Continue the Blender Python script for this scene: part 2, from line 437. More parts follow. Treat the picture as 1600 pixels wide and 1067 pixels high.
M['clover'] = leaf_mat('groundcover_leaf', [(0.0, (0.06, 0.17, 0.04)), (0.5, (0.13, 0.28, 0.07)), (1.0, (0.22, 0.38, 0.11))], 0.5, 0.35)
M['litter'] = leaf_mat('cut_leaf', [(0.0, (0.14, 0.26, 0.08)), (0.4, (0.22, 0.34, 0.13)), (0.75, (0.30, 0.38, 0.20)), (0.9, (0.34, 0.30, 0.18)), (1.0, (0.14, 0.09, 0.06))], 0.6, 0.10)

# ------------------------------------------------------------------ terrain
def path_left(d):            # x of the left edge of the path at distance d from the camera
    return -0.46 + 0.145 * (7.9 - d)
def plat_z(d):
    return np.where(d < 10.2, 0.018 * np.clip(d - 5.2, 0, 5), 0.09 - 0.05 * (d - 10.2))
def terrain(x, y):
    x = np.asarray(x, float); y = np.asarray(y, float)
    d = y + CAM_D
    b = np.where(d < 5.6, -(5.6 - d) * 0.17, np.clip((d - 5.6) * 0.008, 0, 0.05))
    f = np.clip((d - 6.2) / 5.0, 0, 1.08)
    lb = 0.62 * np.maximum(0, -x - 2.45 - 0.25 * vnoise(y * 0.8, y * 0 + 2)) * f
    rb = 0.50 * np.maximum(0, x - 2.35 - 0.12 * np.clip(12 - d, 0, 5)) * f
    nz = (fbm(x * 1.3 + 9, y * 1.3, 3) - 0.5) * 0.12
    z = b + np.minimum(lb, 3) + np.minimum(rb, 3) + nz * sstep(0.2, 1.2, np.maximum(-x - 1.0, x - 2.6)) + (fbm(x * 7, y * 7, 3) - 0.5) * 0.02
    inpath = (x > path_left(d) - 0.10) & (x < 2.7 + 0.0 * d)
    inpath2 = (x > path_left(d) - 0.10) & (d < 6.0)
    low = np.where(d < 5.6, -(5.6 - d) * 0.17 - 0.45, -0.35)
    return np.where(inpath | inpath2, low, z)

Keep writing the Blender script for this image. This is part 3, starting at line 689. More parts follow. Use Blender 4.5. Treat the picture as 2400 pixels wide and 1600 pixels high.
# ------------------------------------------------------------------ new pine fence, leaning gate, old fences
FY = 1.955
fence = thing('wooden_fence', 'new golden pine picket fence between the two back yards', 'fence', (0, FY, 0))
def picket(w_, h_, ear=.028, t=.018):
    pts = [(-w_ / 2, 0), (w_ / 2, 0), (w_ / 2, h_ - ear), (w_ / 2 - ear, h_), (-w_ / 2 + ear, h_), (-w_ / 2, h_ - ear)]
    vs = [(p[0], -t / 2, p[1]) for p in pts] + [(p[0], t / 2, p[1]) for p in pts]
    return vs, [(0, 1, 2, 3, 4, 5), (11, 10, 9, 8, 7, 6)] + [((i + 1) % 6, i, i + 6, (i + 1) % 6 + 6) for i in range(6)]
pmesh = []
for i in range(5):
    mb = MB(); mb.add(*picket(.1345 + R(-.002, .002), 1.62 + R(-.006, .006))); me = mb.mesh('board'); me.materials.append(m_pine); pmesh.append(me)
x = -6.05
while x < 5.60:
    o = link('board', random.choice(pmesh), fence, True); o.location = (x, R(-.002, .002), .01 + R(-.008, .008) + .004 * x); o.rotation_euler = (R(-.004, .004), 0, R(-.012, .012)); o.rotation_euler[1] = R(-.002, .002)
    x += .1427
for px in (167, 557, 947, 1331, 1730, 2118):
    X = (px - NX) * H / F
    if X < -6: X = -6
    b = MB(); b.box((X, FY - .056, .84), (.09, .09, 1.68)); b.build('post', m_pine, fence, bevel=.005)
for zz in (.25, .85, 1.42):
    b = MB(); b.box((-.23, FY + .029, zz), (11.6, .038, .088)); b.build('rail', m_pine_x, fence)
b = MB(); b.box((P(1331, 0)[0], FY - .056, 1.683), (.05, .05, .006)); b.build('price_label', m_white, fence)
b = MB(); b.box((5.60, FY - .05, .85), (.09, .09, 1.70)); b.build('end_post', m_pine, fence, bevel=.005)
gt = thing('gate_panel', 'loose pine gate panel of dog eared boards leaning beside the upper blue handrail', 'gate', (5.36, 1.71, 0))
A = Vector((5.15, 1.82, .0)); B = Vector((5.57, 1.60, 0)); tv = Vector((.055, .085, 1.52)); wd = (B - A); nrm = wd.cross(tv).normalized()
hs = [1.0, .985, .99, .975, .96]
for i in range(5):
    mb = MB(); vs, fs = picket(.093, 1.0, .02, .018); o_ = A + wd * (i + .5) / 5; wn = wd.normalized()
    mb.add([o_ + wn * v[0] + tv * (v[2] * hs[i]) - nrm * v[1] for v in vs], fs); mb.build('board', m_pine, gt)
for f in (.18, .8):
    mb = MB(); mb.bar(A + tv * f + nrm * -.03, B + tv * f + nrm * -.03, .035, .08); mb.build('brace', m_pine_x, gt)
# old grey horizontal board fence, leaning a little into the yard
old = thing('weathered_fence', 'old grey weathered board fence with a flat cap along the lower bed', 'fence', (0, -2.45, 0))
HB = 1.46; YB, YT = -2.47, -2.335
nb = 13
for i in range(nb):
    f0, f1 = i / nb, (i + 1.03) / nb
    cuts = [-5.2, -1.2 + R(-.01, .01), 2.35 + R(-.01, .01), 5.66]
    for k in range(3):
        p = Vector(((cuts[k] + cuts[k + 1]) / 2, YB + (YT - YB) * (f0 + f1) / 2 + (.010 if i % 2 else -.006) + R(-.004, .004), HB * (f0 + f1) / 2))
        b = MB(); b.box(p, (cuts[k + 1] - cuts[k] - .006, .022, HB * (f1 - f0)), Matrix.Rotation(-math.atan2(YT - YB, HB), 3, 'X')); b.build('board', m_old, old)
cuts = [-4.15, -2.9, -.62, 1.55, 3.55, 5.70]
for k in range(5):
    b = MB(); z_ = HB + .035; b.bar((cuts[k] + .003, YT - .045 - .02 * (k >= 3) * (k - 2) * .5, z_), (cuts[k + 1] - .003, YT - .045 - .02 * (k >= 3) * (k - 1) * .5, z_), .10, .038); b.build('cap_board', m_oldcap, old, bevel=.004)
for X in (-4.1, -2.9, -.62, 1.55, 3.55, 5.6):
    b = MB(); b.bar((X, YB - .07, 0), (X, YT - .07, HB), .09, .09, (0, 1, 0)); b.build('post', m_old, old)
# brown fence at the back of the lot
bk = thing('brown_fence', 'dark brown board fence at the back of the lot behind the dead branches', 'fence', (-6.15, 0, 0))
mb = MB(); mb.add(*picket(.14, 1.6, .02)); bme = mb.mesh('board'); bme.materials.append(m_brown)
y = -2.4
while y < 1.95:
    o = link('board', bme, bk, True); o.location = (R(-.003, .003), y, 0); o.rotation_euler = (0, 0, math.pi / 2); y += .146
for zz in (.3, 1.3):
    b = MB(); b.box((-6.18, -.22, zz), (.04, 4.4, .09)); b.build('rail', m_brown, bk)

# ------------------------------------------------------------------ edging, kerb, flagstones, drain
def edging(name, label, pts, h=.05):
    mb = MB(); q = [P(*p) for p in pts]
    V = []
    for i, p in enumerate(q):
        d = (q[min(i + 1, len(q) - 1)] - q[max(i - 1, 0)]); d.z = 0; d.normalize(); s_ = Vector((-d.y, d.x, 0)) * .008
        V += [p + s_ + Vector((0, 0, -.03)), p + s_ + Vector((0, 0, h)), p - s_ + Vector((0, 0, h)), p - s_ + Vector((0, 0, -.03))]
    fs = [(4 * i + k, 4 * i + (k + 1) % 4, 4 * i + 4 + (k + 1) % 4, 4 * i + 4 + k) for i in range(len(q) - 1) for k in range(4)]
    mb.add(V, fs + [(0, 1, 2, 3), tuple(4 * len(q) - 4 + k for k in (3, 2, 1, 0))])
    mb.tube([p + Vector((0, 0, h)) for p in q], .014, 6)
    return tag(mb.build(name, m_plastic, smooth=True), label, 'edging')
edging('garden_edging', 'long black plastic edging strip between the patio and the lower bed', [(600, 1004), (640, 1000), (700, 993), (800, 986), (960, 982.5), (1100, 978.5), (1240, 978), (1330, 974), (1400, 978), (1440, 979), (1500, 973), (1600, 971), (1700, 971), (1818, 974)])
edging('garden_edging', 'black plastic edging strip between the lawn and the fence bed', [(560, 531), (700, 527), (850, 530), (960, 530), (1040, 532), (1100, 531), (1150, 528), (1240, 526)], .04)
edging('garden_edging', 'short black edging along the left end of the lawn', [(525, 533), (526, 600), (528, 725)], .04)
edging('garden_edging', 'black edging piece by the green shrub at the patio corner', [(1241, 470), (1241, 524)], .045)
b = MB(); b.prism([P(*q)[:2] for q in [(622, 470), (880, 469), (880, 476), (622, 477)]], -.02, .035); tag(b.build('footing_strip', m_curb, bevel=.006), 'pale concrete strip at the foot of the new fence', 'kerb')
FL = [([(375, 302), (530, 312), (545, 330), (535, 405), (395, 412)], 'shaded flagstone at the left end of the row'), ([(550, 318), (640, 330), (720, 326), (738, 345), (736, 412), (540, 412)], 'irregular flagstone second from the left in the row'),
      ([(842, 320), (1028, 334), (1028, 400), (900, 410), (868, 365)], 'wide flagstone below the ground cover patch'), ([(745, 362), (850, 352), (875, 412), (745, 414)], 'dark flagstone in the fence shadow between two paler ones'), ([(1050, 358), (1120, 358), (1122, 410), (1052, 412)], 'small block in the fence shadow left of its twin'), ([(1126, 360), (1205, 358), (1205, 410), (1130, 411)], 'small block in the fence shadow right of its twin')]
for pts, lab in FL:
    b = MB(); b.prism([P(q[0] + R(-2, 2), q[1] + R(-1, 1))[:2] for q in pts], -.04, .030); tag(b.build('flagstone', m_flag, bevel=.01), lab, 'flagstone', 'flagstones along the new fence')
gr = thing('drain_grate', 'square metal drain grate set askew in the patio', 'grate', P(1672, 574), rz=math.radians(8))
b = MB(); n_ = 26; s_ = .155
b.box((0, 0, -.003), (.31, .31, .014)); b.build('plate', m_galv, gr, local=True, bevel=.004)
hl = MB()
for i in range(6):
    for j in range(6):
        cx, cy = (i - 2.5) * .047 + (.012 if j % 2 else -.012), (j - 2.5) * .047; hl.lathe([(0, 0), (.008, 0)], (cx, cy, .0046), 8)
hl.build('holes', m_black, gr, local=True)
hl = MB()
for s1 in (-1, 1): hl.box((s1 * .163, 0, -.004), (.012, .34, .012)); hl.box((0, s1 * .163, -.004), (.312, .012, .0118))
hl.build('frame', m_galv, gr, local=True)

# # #

## Set exercise
Your task is to quote, without any alteration, the lines running from the top of the records to the line that holds "0.06))], 0.6, 0.10)", both included.

## Result for this exercise
Continue the Blender Python script for this scene: part 2, from line 437. More parts follow. Treat the picture as 1600 pixels wide and 1067 pixels high.
M['clover'] = leaf_mat('groundcover_leaf', [(0.0, (0.06, 0.17, 0.04)), (0.5, (0.13, 0.28, 0.07)), (1.0, (0.22, 0.38, 0.11))], 0.5, 0.35)
M['litter'] = leaf_mat('cut_leaf', [(0.0, (0.14, 0.26, 0.08)), (0.4, (0.22, 0.34, 0.13)), (0.75, (0.30, 0.38, 0.20)), (0.9, (0.34, 0.30, 0.18)), (1.0, (0.14, 0.09, 0.06))], 0.6, 0.10)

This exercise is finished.